Fort Frye BOE hears report on PAX results
An analysis of data to measure the impact of the PAX program in Washington County schools showed a noticeable decrease in what are termed “unfocused behaviors” by students over about a year and a half of classes, according to a presentation offered to the Fort Frye Local Schools Board of Education Thursday night.
“In my mind, these are astounding results,” Dick Wittberg, health commissioner for the Washington County Health Department, said as he went through 18 months of data for 11 schools in five districts in the county. The data was masked in a manner that deleted the names of the schools, but reductions in unfocused behaviors averaged 61 percent across the schools during the measurement period, which ran from December 2018 through the end of May 2019.

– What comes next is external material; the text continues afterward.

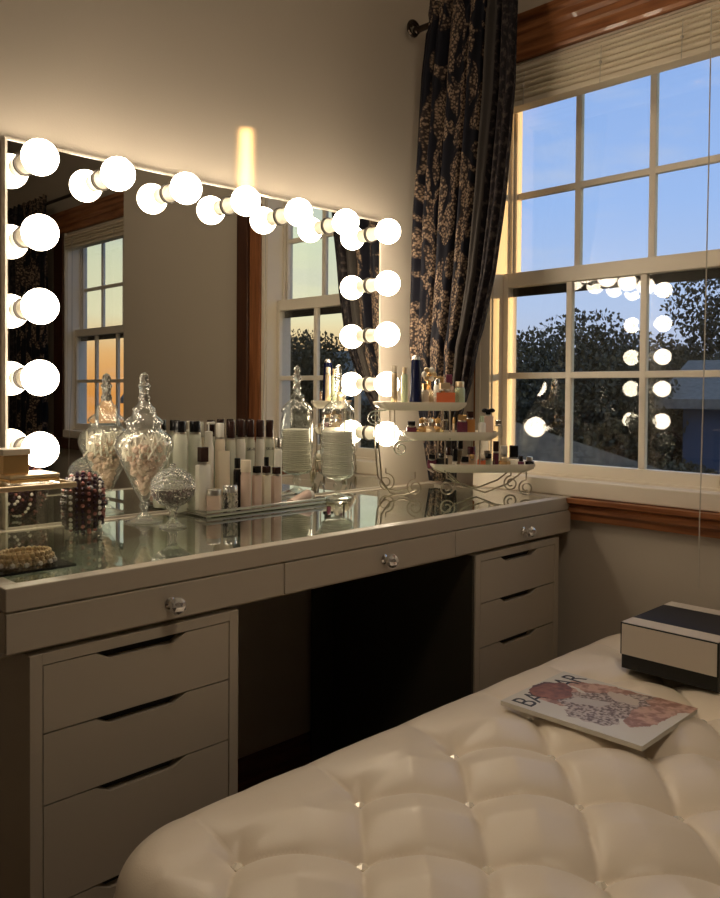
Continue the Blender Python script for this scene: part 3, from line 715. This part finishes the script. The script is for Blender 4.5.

The PAX good behavior game can be incorporated into classroom instruction to help children self-regulate their behaviors through positive reinforcement. Board member Kevin Worthington asked Wittberg to provide an example for the board of unfocused behavior.
“One of the people who did the audit at the beginning, for example, went into a classroom in one school and saw a kid standing in the trash can, other kids running around aimlessly,” Wittberg said. “After PAX, the kids were quiet, sitting in orderly rows, raising their hands.”
Wittberg said the data baseline for the study was measured in numbers of unfocused behaviors recorded every 15 minutes per student, which he said evened out any differences in class sizes. All schools, his report said, experienced a reduction in unfocused behaviors, ranging from 47 percent to 82 percent.
Superintendent Stephanie Starcher said the PAX training was integrated with positive behavioral intervention system techniques already in use by teachers in the district.